En la novena audiencia general dedicada al tema del discernimiento, Francisco explicó que la consolación, “experiencia de alegría interior”, permite la “familiaridad con Dios”, da paz y esperanza y ayuda a ver al Padre incluso en el dolor, pero debe distinguirse de las falsas consolaciones que “llevan a replegarse sobre uno mismo”
El Papa Francisco, continuando con sus catequesis sobre el discernimiento, la novena de esta serie, reflexionó esta mañana sobre la consolación espiritual, “experiencia de alegría interior” que consiente ver la presencia de Dios en todas las cosas. Se trata, explicó el Papa, de “un movimiento íntimo, que toca lo profundo de nosotros mismos”: la persona se siente envuelta en la presencia de Dios, y “no se rinde frente a las dificultades, porque experimenta una paz más fuerte que la prueba”.
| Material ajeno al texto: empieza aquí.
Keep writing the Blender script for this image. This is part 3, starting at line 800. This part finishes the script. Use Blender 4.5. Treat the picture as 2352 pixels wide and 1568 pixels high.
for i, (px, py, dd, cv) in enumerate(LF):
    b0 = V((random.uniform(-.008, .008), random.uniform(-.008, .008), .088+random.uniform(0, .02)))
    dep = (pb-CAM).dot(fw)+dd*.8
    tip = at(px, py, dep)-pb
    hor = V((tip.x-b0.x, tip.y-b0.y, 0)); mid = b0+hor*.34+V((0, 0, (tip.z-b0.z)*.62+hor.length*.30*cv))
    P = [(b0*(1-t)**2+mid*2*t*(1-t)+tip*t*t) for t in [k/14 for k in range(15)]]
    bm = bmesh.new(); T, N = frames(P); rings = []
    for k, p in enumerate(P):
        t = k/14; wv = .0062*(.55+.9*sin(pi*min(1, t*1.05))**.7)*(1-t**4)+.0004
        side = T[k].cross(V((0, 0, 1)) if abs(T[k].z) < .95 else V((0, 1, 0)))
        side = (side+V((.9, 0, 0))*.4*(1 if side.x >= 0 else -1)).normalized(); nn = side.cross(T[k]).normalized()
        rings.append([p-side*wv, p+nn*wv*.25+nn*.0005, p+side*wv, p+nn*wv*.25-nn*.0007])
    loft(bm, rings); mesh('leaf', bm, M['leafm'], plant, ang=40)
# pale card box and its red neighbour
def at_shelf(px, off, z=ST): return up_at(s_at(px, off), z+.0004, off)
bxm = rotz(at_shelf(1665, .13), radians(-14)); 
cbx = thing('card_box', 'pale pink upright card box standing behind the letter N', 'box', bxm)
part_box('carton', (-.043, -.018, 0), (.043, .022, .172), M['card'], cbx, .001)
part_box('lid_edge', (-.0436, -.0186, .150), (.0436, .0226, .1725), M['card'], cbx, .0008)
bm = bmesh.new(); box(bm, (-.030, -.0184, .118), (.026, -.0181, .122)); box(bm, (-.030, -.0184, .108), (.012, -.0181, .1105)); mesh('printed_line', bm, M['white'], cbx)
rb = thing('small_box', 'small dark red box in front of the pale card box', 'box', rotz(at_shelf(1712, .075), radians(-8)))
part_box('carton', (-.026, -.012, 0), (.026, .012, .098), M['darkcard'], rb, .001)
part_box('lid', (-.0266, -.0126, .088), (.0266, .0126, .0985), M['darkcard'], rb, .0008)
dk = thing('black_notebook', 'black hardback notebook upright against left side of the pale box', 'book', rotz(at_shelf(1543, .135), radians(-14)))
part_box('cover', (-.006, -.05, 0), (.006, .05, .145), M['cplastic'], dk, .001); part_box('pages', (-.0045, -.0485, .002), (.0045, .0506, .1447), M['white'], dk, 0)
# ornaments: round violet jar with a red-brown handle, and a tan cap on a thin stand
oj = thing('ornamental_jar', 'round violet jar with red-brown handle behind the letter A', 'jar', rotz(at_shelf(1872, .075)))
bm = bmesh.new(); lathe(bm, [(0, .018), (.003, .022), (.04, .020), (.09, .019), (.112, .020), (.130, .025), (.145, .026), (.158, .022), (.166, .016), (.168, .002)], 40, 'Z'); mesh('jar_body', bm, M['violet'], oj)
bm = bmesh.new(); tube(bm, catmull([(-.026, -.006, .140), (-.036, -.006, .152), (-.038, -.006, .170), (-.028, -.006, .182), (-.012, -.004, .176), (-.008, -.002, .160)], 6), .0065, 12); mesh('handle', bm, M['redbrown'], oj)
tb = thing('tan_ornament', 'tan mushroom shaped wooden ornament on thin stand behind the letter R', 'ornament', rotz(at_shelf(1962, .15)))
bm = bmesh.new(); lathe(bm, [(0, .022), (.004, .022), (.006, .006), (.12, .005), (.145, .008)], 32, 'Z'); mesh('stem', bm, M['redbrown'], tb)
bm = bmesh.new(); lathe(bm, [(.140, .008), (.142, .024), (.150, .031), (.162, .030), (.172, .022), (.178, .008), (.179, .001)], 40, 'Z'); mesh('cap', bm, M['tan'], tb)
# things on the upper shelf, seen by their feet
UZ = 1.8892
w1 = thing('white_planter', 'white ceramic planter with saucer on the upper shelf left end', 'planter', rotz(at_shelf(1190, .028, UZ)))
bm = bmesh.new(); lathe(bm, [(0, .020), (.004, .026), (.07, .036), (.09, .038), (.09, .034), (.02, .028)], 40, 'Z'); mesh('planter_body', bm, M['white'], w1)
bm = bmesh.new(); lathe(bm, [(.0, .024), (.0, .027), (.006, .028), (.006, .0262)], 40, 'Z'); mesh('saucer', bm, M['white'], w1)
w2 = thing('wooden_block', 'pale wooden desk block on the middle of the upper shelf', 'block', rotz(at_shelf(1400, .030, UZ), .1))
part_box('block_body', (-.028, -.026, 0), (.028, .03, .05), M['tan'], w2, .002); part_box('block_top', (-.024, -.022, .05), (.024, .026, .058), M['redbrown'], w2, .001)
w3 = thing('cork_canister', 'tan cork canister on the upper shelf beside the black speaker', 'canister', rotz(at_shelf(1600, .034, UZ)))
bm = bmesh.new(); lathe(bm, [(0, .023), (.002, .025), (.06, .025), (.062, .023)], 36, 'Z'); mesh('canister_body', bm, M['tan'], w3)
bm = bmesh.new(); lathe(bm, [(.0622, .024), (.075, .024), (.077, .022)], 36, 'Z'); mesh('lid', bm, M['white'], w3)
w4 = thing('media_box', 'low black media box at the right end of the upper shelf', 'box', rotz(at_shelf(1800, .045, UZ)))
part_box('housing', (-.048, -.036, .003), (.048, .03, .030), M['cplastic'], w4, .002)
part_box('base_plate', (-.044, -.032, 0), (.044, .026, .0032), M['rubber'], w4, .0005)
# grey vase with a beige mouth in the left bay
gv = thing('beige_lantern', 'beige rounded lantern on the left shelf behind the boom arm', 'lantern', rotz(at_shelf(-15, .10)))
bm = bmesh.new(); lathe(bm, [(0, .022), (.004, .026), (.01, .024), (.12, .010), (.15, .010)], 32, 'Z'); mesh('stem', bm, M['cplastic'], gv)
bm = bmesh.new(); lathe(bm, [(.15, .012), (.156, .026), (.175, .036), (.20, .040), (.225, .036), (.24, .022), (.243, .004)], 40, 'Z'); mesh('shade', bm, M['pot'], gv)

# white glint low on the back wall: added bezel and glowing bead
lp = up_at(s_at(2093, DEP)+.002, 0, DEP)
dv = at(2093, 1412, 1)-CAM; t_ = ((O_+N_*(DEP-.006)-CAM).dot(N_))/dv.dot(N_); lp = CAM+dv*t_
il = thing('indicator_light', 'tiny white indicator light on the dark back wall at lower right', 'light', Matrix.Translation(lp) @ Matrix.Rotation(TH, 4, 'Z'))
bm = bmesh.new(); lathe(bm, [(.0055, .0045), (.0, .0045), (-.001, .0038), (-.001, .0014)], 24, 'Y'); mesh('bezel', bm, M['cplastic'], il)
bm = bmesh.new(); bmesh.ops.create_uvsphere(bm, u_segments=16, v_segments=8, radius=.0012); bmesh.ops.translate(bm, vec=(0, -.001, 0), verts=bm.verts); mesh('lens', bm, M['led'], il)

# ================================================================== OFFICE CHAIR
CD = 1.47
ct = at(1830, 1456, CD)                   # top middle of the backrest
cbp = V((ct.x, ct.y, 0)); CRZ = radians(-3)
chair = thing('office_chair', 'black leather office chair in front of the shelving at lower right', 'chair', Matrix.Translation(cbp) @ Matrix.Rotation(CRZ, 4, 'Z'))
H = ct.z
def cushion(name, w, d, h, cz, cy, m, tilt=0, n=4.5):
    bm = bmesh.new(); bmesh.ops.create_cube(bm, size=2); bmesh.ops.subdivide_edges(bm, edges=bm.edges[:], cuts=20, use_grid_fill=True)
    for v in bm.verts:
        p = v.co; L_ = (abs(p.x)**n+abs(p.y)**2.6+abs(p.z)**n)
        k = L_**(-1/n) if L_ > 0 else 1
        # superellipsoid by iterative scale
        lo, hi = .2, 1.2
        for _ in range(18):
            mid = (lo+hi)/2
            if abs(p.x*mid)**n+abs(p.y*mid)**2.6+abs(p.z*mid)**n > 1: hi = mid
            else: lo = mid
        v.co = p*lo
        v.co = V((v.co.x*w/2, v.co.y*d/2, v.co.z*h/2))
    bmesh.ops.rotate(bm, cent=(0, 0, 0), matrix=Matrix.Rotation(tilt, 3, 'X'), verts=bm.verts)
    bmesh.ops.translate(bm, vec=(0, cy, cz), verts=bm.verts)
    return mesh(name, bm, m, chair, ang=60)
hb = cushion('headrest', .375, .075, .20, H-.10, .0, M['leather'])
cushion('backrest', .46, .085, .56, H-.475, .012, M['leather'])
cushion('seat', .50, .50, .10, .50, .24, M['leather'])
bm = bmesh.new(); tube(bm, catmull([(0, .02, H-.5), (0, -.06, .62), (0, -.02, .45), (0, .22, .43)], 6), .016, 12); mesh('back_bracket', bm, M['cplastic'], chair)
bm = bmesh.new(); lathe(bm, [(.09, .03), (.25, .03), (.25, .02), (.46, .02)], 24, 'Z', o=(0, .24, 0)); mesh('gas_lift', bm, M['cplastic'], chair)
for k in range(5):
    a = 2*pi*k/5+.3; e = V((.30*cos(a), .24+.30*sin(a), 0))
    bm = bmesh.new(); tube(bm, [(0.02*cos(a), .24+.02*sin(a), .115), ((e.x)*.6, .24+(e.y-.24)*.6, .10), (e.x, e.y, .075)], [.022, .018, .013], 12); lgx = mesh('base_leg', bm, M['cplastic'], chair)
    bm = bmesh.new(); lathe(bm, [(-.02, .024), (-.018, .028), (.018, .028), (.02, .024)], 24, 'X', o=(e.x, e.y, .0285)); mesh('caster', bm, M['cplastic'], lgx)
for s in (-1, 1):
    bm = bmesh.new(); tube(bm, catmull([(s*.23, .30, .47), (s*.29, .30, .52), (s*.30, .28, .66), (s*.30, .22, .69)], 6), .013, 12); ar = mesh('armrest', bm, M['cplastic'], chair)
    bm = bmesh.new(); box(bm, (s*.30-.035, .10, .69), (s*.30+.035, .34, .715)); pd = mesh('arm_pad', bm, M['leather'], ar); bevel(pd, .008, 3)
Ejemplos de ella son, entre otras, la experiencia de San Agustín, cuando habla con la madre Mónica de la belleza de la vida eterna; o la perfecta leticia de san Francisco, asociada a situaciones muy difíciles de soportar. También la de tantas de santos y santas que han sabido hacer grandes cosas, “no porque se consideraban buenos y capaces, sino porque fueron conquistados por la dulzura pacificante del amor de Dios”. Ser consolado – dijo el Santo Padre – es estar en paz con Dios, sentir que todo está arreglado y en paz, todo es armónico dentro nuestro.
La consolación tiene que ver sobre todo con la esperanza: mira hacia el futuro, pone en camino, consiente tomar iniciativas hasta ese momento siempre postergadas o ni siquiera imaginadas, como el Bautismo para Edith Stein.
La consolación “da paz y atrae hacia el Señor, y pone en camino para hacer grandes cosas, cosas buenas”. No es “para quedarse sentados disfrutando de ella, no…”. “Empuja hacia adelante”, al servicio de los demás y de la sociedad. Además, por otra parte, “la consolación espiritual no se puede ‘controlar’”, no es “programable a voluntad”, no se puede decir “que ahora venga la consolación” … no, es un don del Espíritu Santo que “permite una familiaridad con Dios que parece anular las distancias”. Es “espontánea”, tal como testimonia Santa Teresa del Niño Jesús, que, visitando la basílica de Santa Cruz en Jerusalén a la edad de catorce años en Roma, intenta tocar el clavo allí venerado, uno de aquellos con los que Jesús fue crucificado.
Teresa siente esta osadía suya como un arranque de amor y confianza. Y luego escribe: «Fui realmente demasiado audaz. Pero el Señor ve el fondo de los corazones, sabe que mi intención era pura […]. Actuaba con él como niña que se cree todo permitido y considera como propios los tesoros del Padre»
Se advierte, continuó diciendo el Papa, “un sentido de ternura hacia Dios, que nos hace audaces en el deseo de participar de su misma vida, de hacer lo que le agrada, porque nos sentimos familiares con Él, sentimos que su casa es nuestra casa, nos sentimos acogidos, amados, descansados”.
Con esta consolación no nos rendimos frente a las dificultades. […] La consolación nos hace audaces: cuando estamos en momentos de oscuridad, de desolación, y pensamos: "Esto no soy capaz de hacerlo, no…" Tira abajo la desolación. Todo es oscuridad… "No, no puedo hacer… no lo haré". En cambio, en tiempo de consolación, ante las mismas cosas… "No, yo sigo, yo lo hago". "¿Pero estás seguro?" "Siento la fuerza de Dios y sigo adelante".
Sin embargo, tal como siguió diciendo el Papa, “es necesario distinguir bien entre la consolación que es de Dios y la falsa consolación”, la auténtica consolación de sus “imitaciones”:
Si la consolación auténtica es como una gota en una esponja, es suave e íntima, sus imitaciones son más ruidosas y llamativas, son puro entusiasmo, son fuego de paja, sin consistencia, llevan a plegarse sobre uno mismo, y a no cuidar de los otros.
Por eso también cuando uno se siente consolado se debe hacer discernimiento, porque la falsa consolación puede convertirse en un peligro si la buscamos como fin en sí misma, de forma obsesiva, y olvidándonos del Señor. Así se corre el riesgo de vivir la relación con Dios “de forma infantil”, de “reducirlo a un objeto para nuestro uso y consumo”.
Como diría san Bernardo, se buscan las consolaciones de Dios y no se busca al Dios de las consolaciones.
Es necesario, pues, saber distinguir cuando es una consolación de Dios, que te da paz hasta el fondo del alma, de cuando es un entusiasmo pasajero que no es malo, pero no es la consolación de Dios.